| South Sudan launches new currency
South Sudan has on Monday started rolling out its new currency called the South Sudan Pound.
"It is out, we have launched. The president came this morning and changed some money. It is in operation now," South Sudan's Central Bank Governor, Elijah Malok told reporters.
He added that the currency was already being used on Juba's streets.
Experts say this escalate a point of simmering disagreement with Khartoum after the country split away from the north on July 9.
Exchange rate
Report says the new currency is being exchanged at a one-to-one rate with the existing Sudanese pound.
Malok has estimated it would take between one to three months to replace the pounds in circulation now.
A precautionary measure
The move was complicated by Sudan's announcement that it would also launch a new currency, which the country's central bank governor described as a "precautionary measure" to protect Sudan's economy.
Sudan is trying to deal with high inflation and the loss of about three quarters of the united country's roughly 500,000 barrels per day of oil output after the south seceded.

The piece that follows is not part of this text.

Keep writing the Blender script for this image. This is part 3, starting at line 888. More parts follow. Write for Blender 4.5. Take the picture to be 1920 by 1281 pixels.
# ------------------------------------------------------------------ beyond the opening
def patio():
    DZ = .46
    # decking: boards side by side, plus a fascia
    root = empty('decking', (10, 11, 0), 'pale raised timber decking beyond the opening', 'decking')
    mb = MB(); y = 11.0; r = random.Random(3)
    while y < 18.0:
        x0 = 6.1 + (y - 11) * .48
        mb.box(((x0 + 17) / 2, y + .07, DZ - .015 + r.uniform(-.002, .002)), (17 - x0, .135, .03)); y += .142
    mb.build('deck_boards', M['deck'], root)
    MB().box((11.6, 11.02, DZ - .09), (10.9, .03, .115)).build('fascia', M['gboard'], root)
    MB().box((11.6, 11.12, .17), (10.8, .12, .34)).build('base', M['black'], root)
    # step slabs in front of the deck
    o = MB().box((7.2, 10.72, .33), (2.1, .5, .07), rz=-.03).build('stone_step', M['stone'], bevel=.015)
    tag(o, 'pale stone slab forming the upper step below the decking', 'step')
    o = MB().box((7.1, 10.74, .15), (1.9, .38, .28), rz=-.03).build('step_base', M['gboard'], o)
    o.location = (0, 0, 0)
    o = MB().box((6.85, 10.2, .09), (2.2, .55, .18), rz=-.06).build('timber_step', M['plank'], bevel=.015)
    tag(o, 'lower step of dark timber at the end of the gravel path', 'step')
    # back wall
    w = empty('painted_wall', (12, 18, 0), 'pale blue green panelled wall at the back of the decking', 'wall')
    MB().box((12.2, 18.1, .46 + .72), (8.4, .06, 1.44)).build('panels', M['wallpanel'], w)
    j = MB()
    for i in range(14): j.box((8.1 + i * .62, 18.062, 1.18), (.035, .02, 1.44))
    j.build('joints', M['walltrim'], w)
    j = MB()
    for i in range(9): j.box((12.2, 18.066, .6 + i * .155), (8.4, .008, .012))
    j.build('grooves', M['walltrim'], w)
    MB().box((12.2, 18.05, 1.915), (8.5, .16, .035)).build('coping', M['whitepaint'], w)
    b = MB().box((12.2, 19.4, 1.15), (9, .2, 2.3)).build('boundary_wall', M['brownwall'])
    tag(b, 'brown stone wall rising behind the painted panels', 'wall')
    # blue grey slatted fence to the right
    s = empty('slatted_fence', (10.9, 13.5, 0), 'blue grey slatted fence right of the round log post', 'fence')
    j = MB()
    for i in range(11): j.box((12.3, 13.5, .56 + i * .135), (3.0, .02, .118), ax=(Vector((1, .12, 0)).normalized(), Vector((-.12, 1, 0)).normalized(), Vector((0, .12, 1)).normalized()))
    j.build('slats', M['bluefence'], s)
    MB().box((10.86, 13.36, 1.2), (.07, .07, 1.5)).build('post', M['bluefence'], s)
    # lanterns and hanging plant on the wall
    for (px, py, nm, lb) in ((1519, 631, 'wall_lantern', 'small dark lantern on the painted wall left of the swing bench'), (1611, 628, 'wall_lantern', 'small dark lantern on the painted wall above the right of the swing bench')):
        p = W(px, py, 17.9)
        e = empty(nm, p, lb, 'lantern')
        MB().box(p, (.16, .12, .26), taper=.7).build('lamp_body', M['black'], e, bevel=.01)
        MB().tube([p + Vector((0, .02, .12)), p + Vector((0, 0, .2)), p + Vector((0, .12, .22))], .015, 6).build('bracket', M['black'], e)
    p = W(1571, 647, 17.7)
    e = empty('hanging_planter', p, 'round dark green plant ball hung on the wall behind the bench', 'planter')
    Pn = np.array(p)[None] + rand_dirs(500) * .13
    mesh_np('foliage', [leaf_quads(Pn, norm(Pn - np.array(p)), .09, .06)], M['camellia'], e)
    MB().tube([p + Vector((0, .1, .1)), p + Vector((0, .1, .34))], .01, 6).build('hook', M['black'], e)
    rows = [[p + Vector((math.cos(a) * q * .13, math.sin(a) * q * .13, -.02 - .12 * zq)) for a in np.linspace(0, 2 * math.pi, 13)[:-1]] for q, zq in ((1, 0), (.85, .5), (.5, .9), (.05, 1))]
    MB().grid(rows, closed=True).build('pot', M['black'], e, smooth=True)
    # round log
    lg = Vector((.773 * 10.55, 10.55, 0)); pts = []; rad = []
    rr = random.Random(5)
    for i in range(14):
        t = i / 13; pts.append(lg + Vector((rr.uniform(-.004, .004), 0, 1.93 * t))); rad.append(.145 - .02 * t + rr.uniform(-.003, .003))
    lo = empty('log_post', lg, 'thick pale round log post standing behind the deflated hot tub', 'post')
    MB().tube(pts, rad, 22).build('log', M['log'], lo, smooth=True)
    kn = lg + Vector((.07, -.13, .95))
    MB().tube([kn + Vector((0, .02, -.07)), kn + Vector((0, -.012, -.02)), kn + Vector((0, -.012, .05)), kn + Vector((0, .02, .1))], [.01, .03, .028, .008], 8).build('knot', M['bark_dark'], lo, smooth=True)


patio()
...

The new nation is eager to fend off any more economic disruption.
The fate of the old currency
Negotiations are currently stuck on whether Sudan should buy the Sudanese pounds circulating in the South.
However, Sudan has said the notes will be worthless.

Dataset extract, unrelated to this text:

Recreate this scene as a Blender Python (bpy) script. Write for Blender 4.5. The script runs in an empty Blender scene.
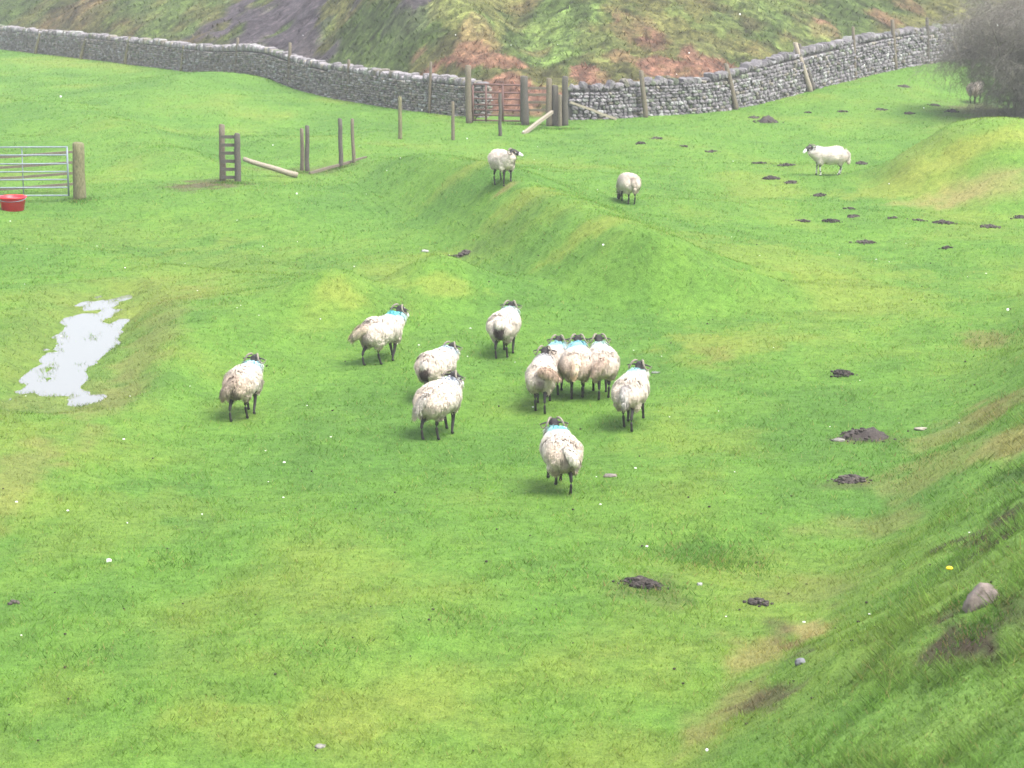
import bpy, math, random
import numpy as np
from mathutils import Vector, Matrix, Euler
R = math.radians
random.seed(7)
rng = np.random.default_rng(11)
scene = bpy.context.scene
COL = scene.collection

# ------------------------------------------------------------------ camera
F = 2400.0                    # focal length in pixels
CAMZ = 7.6
PITCH = math.atan(485.0 / F)
cd = bpy.data.cameras.new('camera')
cam = bpy.data.objects.new('camera', cd)
COL.objects.link(cam)
cam.location = (0, 0, CAMZ)
cam.rotation_euler = (R(90) - PITCH, 0, 0)
cd.sensor_width = 36
cd.lens = F / 1024 * 36
cd.clip_start = 0.1
cd.clip_end = 3000
cd.dof.use_dof = True
cd.dof.focus_distance = 36
cd.dof.aperture_fstop = 4.0
scene.camera = cam

# ------------------------------------------------------------------ light
SUN_EL, SUN_AZ = R(62), R(128)      # azimuth measured from +Y towards +X
w = bpy.data.worlds.new('World'); scene.world = w; w.use_nodes = True
nt = w.node_tree; nt.nodes.clear()
out = nt.nodes.new('ShaderNodeOutputWorld'); bg = nt.nodes.new('ShaderNodeBackground')
sky = nt.nodes.new('ShaderNodeTexSky'); sky.sky_type = 'NISHITA'; sky.sun_disc = False
sky.sun_elevation = SUN_EL; sky.sun_rotation = SUN_AZ
sky.air_density = 1.0; sky.dust_density = 4.0; sky.ozone_density = 1.0
hs = nt.nodes.new('ShaderNodeHueSaturation'); hs.inputs['Saturation'].default_value = 0.42
nt.links.new(sky.outputs[0], hs.inputs['Color']); nt.links.new(hs.outputs[0], bg.inputs[0])
bg.inputs[1].default_value = 0.15
nt.links.new(bg.outputs[0], out.inputs[0])
sl = bpy.data.lights.new('sun', 'SUN'); sl.energy = 1.5; sl.angle = R(30); sl.color = (1, 0.97, 0.92)
sun = bpy.data.objects.new('sun', sl); COL.objects.link(sun)
sdir = Vector((math.sin(SUN_AZ) * math.cos(SUN_EL), math.cos(SUN_AZ) * math.cos(SUN_EL), math.sin(SUN_EL)))
sun.rotation_euler = (-sdir).to_track_quat('-Z', 'Y').to_euler()
vs = scene.view_settings
vs.view_transform = 'Standard'; vs.look = 'None'; vs.gamma = 1.0; vs.use_curve_mapping = False
vs.exposure = 1.56

# ------------------------------------------------------------------ noise + terrain
PERM = np.random.default_rng(5).random(65536).astype(np.float64)
def _h(ix, iy, s):
    v = (ix.astype(np.int64) * 73856093) ^ (iy.astype(np.int64) * 19349663) ^ (s * 83492791)
    v = (v ^ (v >> 13)) * 1274126177
    return PERM[(v ^ (v >> 16)) & 65535]
def vnoise(x, y, s=0):
    x = np.asarray(x, float); y = np.asarray(y, float)
    ix = np.floor(x); iy = np.floor(y); fx = x - ix; fy = y - iy
    fx = fx * fx * (3 - 2 * fx); fy = fy * fy * (3 - 2 * fy)
    a = _h(ix, iy, s); b = _h(ix + 1, iy, s); c = _h(ix, iy + 1, s); d = _h(ix + 1, iy + 1, s)
    return (a * (1 - fx) + b * fx) * (1 - fy) + (c * (1 - fx) + d * fx) * fy
def fbm(x, y, s=0, o=4):
    t = 0; a = 0.5; n = 0
    ca, sa = math.cos(0.6), math.sin(0.6)
    for k in range(o):
        t = t + a * vnoise(x, y, s + k * 17); n += a; a *= 0.5
        x, y = (x * ca - y * sa) * 2.03, (x * sa + y * ca) * 2.03
    return t / n
def sst(a, b, x):
    t = np.clip((x - a) / (b - a), 0, 1); return t * t * (3 - 2 * t)

def ray(px, py):
    c = Vector(((px - 512) / F, -(py - 384) / F, -1))
    return Matrix.Rotation(R(90) - PITCH, 3, 'X') @ c
def at_depth(px, py, Y):
    d = ray(px, py); t = Y / d.y
    return Vector((d.x * t, Y, CAMZ + d.z * t))
def flat(px, py, z=0.0):
    d = ray(px, py); t = (z - CAMZ) / d.z
    return Vector((d.x * t, d.y * t, z))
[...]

"We do not want to buy it. We want them to surrender it to us because it is valueless," Sudan's Central Bank Governor, Mohamed Kheir al-Zubeir told reporters.
South Sudan's Malok said the new country had not decided what to do with the old currency if Sudan refused to accept it.
"If they don't take it, we don't know what we will do with it. We will still try to come to an arrangement (with Sudan)." he said.